4 自然公園における施設整備
昭和64年、平成元年における自然公園の利用者数は約9億5,500万人に達し、10年前と比較すると約1億3,100万人の増加となっている。このような国民の自然に親しむ欲求に応え、適正な保護と安全で快適な利用を図るため、多用な自然環境を保全しつつ、自然の質に応じた利用基幹施設の整備を推進することが必要である。この整備体系を示せば第7-2-5図のとおりである。
(1) 国立公園・国定公園の利用施設
国立公園・国定公園は、優れた自然環境を有する地域であるので、これら自然環境に配慮しつつ、自然とのふれあいを求める国民のニーズに応え、安全で快適な利用を推進するため、園地、歩道、野営場、公衆便所等の利用の基幹施設を整備した。
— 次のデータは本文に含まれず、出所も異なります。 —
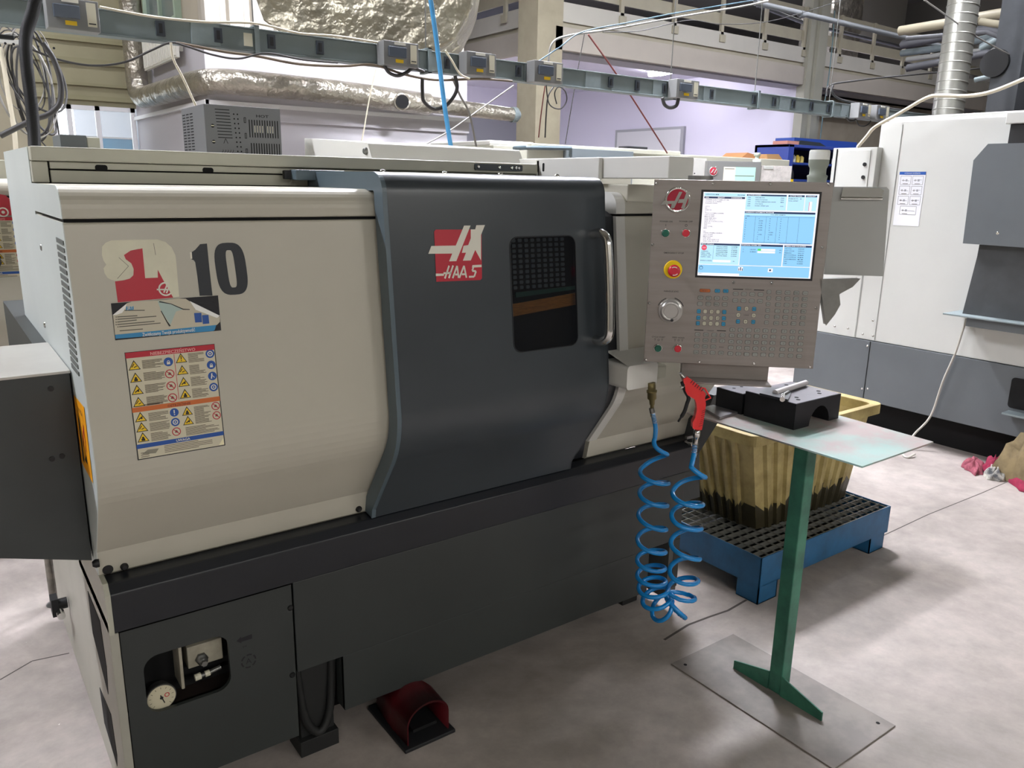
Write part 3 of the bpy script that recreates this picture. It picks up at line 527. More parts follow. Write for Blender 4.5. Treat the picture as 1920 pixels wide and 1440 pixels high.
# screen
SQ=[(0.13474,0.25377),(0.4425,0.25523),(0.43804,0.48406),(0.13418,0.47978)]
s0=Vector(((SQ[0][0]+SQ[3][0])/2,(SQ[0][1]+SQ[1][1])/2)); sw=(SQ[1][0]-SQ[0][0]+SQ[2][0]-SQ[3][0])/2; shh=(SQ[3][1]-SQ[0][1]+SQ[2][1]-SQ[1][1])/2
mb=MB(); mb.M=PM; mb.box(s0.x-.006,s0.x+sw+.006,s0.y-.006,s0.y+shh+.006,-.001,.0012,mat('screen bezel black','17181c',.3)); BZ=mb.build('screen_bezel',PEND,bevel=.0006)
EW=1.0
sW=mat('screen white','f6f4fa',.4,emit=.93); sB=mat('screen light blue','8cc8ef',.4,emit=1.0); sB2=mat('screen pale blue','b6e2f4',.4,emit=1.0); sD=mat('screen title navy','26385e',.4,emit=.8); sT=mat('screen text','2c4868',.4,emit=.5); sG=mat('screen green','52d85c',.4,emit=1); sR=mat('screen red','e0506a',.4,emit=1)
SCR=Decal(PO+PU*s0.x+UP*s0.y+PN*.0014,PU,UP,.00008)
def sx(u): return u/1000*sw
def sy(v): return shh-v/1000*shh
def sr(x0,y0,x1,y1,m,l=2): SCR.rect(sx(x0),sy(y1),sx(x1),sy(y0),m,l)
def st(t,x,y,m=sT,l=4,w=None,h=9): SCR.text(t,sx(x),sy(y),h/1000*shh*1.5,m,l,w=(w/1000*sw if w else None),align=1,bold=.012)
sr(0,0,1000,1000,sW,1); sr(8,10,370,48,sB2); st('OPERATION: MEM',20,28,w=115); st('PROGRAM',300,30,w=60)
sr(10,52,365,74,sD,3); st('O06',20,63,sW,w=30); st('EDIT',130,63,sW,w=60); st('O00006',245,63,sW,w=95)
rr=random.Random(5)
lines=['O00006 (CX17 KM6 2T 24)','(TOOL 6 T 0606)','(GILZA D50)','','(T1)','N1','G28 U0',';','T0101 (CNMG120408) ;','G97 S1200','M03 S1200','G54 G00 X52','G00 Z0 F.2','G01 X-1.6 F0.2 (75) ;','G00 Z2','X46','G01 Z-45','M09','','N2','T0202 (VNMG160404) ;','G97 S1500','M03 S1500','G00 X52','G71 P10 Q20 U.5','G00 X54 Z2 F.25']
for i,t in enumerate(lines):
    if t: st(t,22 if i<3 else 24,92+i*19.6,(mat('screen code grey','5c567c',.4,emit=.5) if i else sD),w=min(len(t)*9.5,175) if i else 205,h=7.5)
sr(375,15,725,200,sB2); sr(380,18,722,35,sD,3); st('ACTIVE CODES',388,26,sW,w=115)
for i,(a_,t,c_) in enumerate([('G00','RAPID MOTION','D00'),('G90','ABSOLUTE POSITION','H00'),('G40','CUTTER COMPENSATION CANCEL','M00'),('G80','CYCLE CANCEL',''),('G54','WORK OFFSET #54','T0101')]):
    st(a_,390,55+i*24,w=25,h=8); st(t,455,55+i*24,w=(80,105,180,70,120)[i],h=8)
    if c_: st(c_,675,55+i*24,w=28,h=8)
sr(735,15,878,200,sB2); sr(738,18,876,38,sD,3); st('ACTIVE TOOL',750,28,sW,w=105); st('NEXT: 2',742,60,w=110,h=8); st('TOOL OFFSET',740,85,w=85,h=8)
sr(885,15,985,200,sB2); sr(888,18,982,38,sD,3); st('COOLANT',896,28,sW,w=75); sr(925,90,945,200,sW,4); sr(920,95,924,200,sR,4)
sr(372,215,985,590,sB); sr(375,216,982,238,sD,3); st('CURRENTLY AUTOMATIC PROGRAM',380,227,sW,w=245)
sr(372,240,985,262,sB2,3); st('TOOL',390,270,w=30,h=8); st('TOOL OFFSET GEOMETRY',600,252,w=130,h=8)
for x in (470,565,660,755,850): sr(x,275,x+1.6,578,sT,4)
sr(375,275,980,277,sT,4)
for i in range(10):
    y=298+i*27; st(str(i+1),385,y,w=7,h=8); st(['0','-0.350','-0.120','-5.000','-0.250','-0.250','0','-3.700','0','0'][i],500,y,w=[6,38,36,36,38,38,6,38,6,6][i],h=8); st(['0','0','0','0','0','0','-0.250','1.600','0','0'][i],595,y,w=[8,8,8,8,8,8,40,36,8,8][i],h=8); st('0',690,y,w=7,h=8)
sr(475,577,700,580,sT,4); sr(700,580,970,588,mat('screen scroll blue','3f78b8',.4,emit=.8),4)
sr(8,605,358,860,sB2); sr(10,606,356,628,sD,3); st('MAIN SPINDLE',16,617,sW,w=110); SCR.circ(sx(42),sy(660),.0075,sR,4,20); SCR.text('STOP',sx(42),sy(660),.003,sW,5,w=.009)
for i,(t,v_) in enumerate([('SPINDLE SPEED','0 RPM'),('SPINDLE LOAD','0.0 KW'),('SURFACE SPEED','0 MPM'),('OVERRIDE RPM','0 RPM'),('FEED RATE','0.0000'),('ACTIVE FEED','0.0000')]): st(t,150,645+i*22,w=100,h=8); st(v_,285,645+i*22,w=50,h=8)
for i,t in enumerate(['OVERRIDES','FEED: 100%','SPINDLE: 100%','RAPID: 100%']): st(t,18,705+i*22,w=(62,80,92,86)[i],h=8)
sr(125,630,126.5,800,sT,4); st('SPINDLE LOAD(%)',14,818,w=105,h=8); sr(128,805,285,832,sW,4); st('0%',305,818,w=15,h=8)
sr(365,605,735,860,sB); sr(367,606,733,628,sD,3); st('POSITION: WORK G54',372,617,sW,w=170)
for i,(t,v_) in enumerate([('X','125.507'),('Z','0.803')]): st(t,385,668+i*28,w=8,h=8); st(v_,450,668+i*28,w=50,h=8); sr(515,657+i*28,670,680+i*28,sW,4); st('6%',705,668+i*28,w=18,h=8)
sr(515,657,545,680,sG,5)
sr(745,605,985,860,sB); sr(747,606,983,628,sD,3); st('TIMERS AND COUNTERS',752,617,sW,w=180)
for i,(t,v_) in enumerate([('THIS CYCLE:','0:00:00'),('LAST CYCLE:','0:02:21'),('REMAINING:','0:01:21'),('M30 COUNTER #1:','585'),('M30 COUNTER #2:','585'),('LOOPS REMAINING:','0'),('VC#1:','0.0000'),('VC#2:','0.0000')]): st(t,752,648+i*25,w=(58,85,62,105,105,108,30,30)[i],h=8); st(v_,870,648+i*25,w=50,h=8)
sr(3,868,985,965,sB); sr(3,965,370,990,sW,4); st('INPUT:',12,975,w=30,h=8); sr(372,965,985,992,sB,4)
for q in (28,): SCR.ring(sx(q),sy(905),.004,.005,sD,5); SCR.line((sx(q)-.003,sy(895)),(sx(q),sy(880)),.0012,sD,5); SCR.line((sx(q)+.003,sy(895)),(sx(q),sy(880)),.0012,sD,5)
sr(358,880,400,930,sW,4); sr(376,885,384,925,sD,5); sr(362,900,368,928,sD,5); sr(392,900,398,928,sD,5); sr(622,890,665,935,sW,4); sr(633,902,650,922,sD,5)
SCR.build('screen_image',BZ)
# keys
KG=mat('key grey','8f918c',.5); KW=mat('key cream','b9b5a2',.5); KB=mat('key blue','2a8cb4',.5); KO=mat('key orange','b8622c',.5); KL=mat('key legend','3a3c3e',.6)
def keyshape(mb,a,b,w,h,m,t):
    mb.prism(rrect(a-w/2-.0007,b-h/2-.0009,a+w/2+.0009,b+h/2+.0005,.003,3),'z',0,.0004,KL); mb.prism(rrect(a-w/2,b-h/2,a+w/2,b+h/2,.0028,3),'z',0,.0022,m); mb.prism(rrect(a-w/2+.0016,b-h/2+.0016,a+w/2-.0016,b+h/2-.0014,.0018,3),'z',.0022,.0034,m)
    if t:
        dd=Decal((0,0,0),(1,0,0),(0,1,0),1); vs,fs=textmesh(t)
        xs=[p[0] for p in vs];ys=[p[1] for p in vs]; W_=max(xs)-min(xs);H_=max(ys)-min(ys)
        k=min((w*.74)/W_,(h*.5)/max(H_,.5)); cx=(max(xs)+min(xs))/2;cy=(max(ys)+min(ys))/2
        mb.add([((p[0]-cx)*k+a,(p[1]-cy)*k+b,.0036) for p in vs],fs,KL)
def grid(rows,txt,w,h,m=KG,skip=()):
    i=0; out=[]
    for r,(A,B,n) in enumerate(rows):
        for c in range(n):
            t=c/(n-1) if n>1 else 0; t_=txt[i] if i<len(txt) else ''
            if (r,c) not in skip: out.append((A[0]+(B[0]-A[0])*t,A[1]+(B[1]-A[1])*t,w,h,m[c] if isinstance(m,list) else m,t_))
            i+=1
    return out
KW_,KH_=.0135,.0095
def rws(pts,n): return [(pts[i],pts[i+1],n) for i in range(0,len(pts),2)]
keys=[]
A=[(0.15853,0.2124),(0.19282,0.21271),(0.21588,0.21307)]
keys+=[(A[0][0],A[0][1],.0285,.0085,KO,'RESET'),(A[1][0],A[1][1],.0135,.009,KB,'F1'),(A[2][0],A[2][1],.0135,.009,KB,'F2')]
keys+=grid(rws([(0.14764,0.19166),(0.21593,0.19235),(0.14767,0.17461),(0.21608,0.17537)],4),['F1','F2','F3','F4','TOOL OFS','NEXT','REL','FACE'],KW_,KH_)
keys+=grid(rws([(0.14593,0.15315),(0.21661,0.15363),(0.14604,0.13467),(0.21683,0.13565),(0.14597,0.11871),(0.21691,0.11932)],5),['CHIP','','-X','','JOG','UP','+Z','JOG','-Z','AUX','DN','','+X','','CLR'],.0098,.0105,[KB,KW,KW,KW,KB])
keys+=grid(rws([(0.1475,0.08667),(0.21743,0.08735),(0.14704,0.07009),(0.21755,0.07041),(0.14709,0.05215),(0.21735,0.05209),(0.14708,0.03502),(0.21702,0.03543)],4),['-10','100','+10','JOG','-10','100','+10','F','5%','25%','50%','','CW','STOP','CCW','100'],KW_,KH_,skip=((2,3),))
keys+=grid(rws([(0.24358,0.20642),(0.31153,0.20665),(0.24396,0.1874),(0.31164,0.18769)],4),['PRGM','POSIT','OFFSET','CURNT','ALARM','PARAM','SETNG','HELP'],KW_,KH_)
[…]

なお、平成2年度における国立・国定公園における利用施設の整備状況は第7-2-6表のとおりである。
(2) 国民休暇村
国民休暇村は、国立公園・国定公園の自然環境の優れた休養適地に、低廉で健全な宿泊施設を始め、自然に親しむための各種の施設を総合的に整備するものであり、現在、30地区が利用に供されている。
国民休暇村の施設のうち、園地、歩道、野営場等の公共施設については、国又は地方公共団体が整備し、宿舎、ロッジ、スキーリフト等の有料施設については(財)国民休暇村協会が整備、運営している。
国民休暇村の年度別利用者数の推移は第7-2-7表のとおりである。
(3) ふるさと自然公園国民休養地
ふるさと自然公園国民休養地は、都道府県立自然公園内で、公園を訪れる都市近郊の住民が、積極的に自然に働きかける活動を通じて、より深く自然とふれあい、自然と人間との調和のあり方を身につけることに重点を置き整備する地域であり、5か年で博物展示施設(ふるさと自然公園センター)、園地、野営場、歩道等必要な施設の整備を行うものである。平成2年度は、継続2地区及び新規4地区の整備を行った。
(4) 長距離自然歩道
長距離自然歩道は、国民が広く自らの足で自然や史跡などを訪ねることにより、健全な心身を育成し自然保護に対する理解を深めることを目的とするもので、自然公園や文化財などを有機的に結ぶ長距離にわたる自然歩道として、昭和45年度から整備を進めている。四季を通じて利用できるよう、また、都市住民が容易に利用できるよう配慮しつつ、整備を行っており、総延長は1万2,999kmである。2年度は東北自然歩道の整備に着手した。
なお、その利用者数は、平成元年には2,359万人に達した。それぞれの概要は第7-2-8表のとおりである。